2. Gemäß Art. 34 II EuGVÜ kann der Antrag auf Erteilung der Vollstreckungsklausel nur aus einem der in Art. 27, 28 EuGVÜ angeführten Gründe abgelehnt werden. Vorliegend kommen lediglich die in Art. 27 EuGVÜ genannten Versagungsgründe in Betracht.
a) Ein solcher liegt in Bezug auf den Antragsgegner vor.
Nach Art. 27 Nr. 2 EuGVÜ wird eine Entscheidung nicht anerkannt, wenn dem Beklagten, der sich auf das Verfahren nicht eingelassen hat, das dieses Verfahren einleitende Schriftstück oder ein gleichwertiges Schriftstück nicht ordnungsgemäß und nicht so rechtzeitig zugestellt worden ist, dass er sich verteidigen konnte.
Nach dem insoweit vorliegend maßgeblichen niederländischen Recht wird der Prozess durch Zustellung des „Dagvaarding“ nämlich der Ladung zum Termin mit Angabe der Klagegründe, eingeleitet (OLG Köln NJW-RR 1995, 446; OLG Hamm NJW-RR 1988, 446).
Es kann im Streitfall offen bleiben, ob dem Antragsgegner das verfahrenseinleitende Schriftstück ordnungsgemäß zugestellt worden ist.
b) Jedenfalls ist es ihm nicht so rechtzeitig zugestellt worden, dass er sich verteidigen konnte.
Maßgebend ist insoweit der Zeitraum zwischen der tatsächlichen Zustellung am 21. April 1998 und dem Tag des Termins am 29. April 1998. Der Richter des Vollstreckungsstaates muss die Rechtzeitigkeit der Zustellung in eigener Zuständigkeit und Verantwortlichkeit ohne Bindung an die Feststellungen des ausländischen Gerichts beurteilen (BGH NJW 1986, 2197; OLG Köln NJWRR 1995, 446, 447). Hierbei hat das Gericht des Vollstreckungsstaates lediglich den Zeitraum zu berücksichtigen, über den der Schuldner verfügte, um den Erlass einer vollstreckbaren Versäumnisentscheidung zu verhindern (BGHZ 1991, 641; BGH aaO).

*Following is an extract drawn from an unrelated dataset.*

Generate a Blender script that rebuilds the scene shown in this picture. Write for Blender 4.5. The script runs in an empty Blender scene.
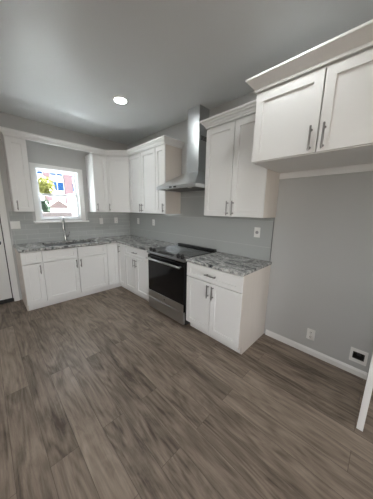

Der Senat hält den Zeitraum von 8 Tagen vorliegend nicht für ausreichend. Die für Inlandsprozesse maßgebliche Einlassungsfrist (§ 274 Abs. 3 Satz 1 ZPO) geht davon aus, dass sich der inländische Beklagte innerhalb von zwei Wochen so verteidigen kann, dass ein Versäumnisurteil gegen ihn verhindert wird. Wenn auch vorliegend kein Anhalt dafür besteht, dass der Schuldner der aus einem Kauf über in der Landwirtschaft einzusetzende Produkte resultierenden Klageforderung umfangreiche oder komplexe Einwendungen entgegenzusetzen hatte, so bleibt doch festzuhalten, dass er – wäre er in Deutschland verklagt worden – selbst gegenüber einer einfach gelagerten Klage seine Einwendungen innerhalb von zwei Wochen hätte vorbringen können. Hier indes standen dem Antragsgegner gerade einmal acht Tage, also nicht vielmehr als die Hälfte der ihm nach deutschem Zivilprozessrecht zugebilligten Zeitspanne, zur Verfügung, um das – wenn auch lediglich zweieinhalb Seiten umfassende – verfahrenseinleitende Schriftstück vom Niederländischen ins Deutsche übersetzen zu lassen, einen beim niederländischen Prozessgericht zugelassenen Rechtsanwalt ausfindig zu machen und ihn mit seiner Vertretung zu beauftragen. Dies war für den Antragsgegner, selbst wenn er, wofür allerdings kein Anhalt besteht, häufiger im grenzüberschreitenden Handel tätig wäre, innerhalb der zur Verfügung stehenden Zeit nicht zu bewerkstelligen. Jedenfalls aber hätte es zur Abwendung des Versäumnisurteils wegen der Kürze der Einlassungsfrist ganz außergewöhnlicher – vom Antragsgegner nicht zu verlangender – Anstrengungen bedurft.
Die im angefochtenen Beschluss getroffene das Urteil des Bezirksgerichts in Middelburg/ Niederlande vom 24. Juni 1998 für das Gebiet der Bundesrepublik Deutschland für vollstreckbar erklärende Entscheidung des Landgerichts ist daher aufzuheben und das Gesuch der Antragstellerin zurückzuweisen.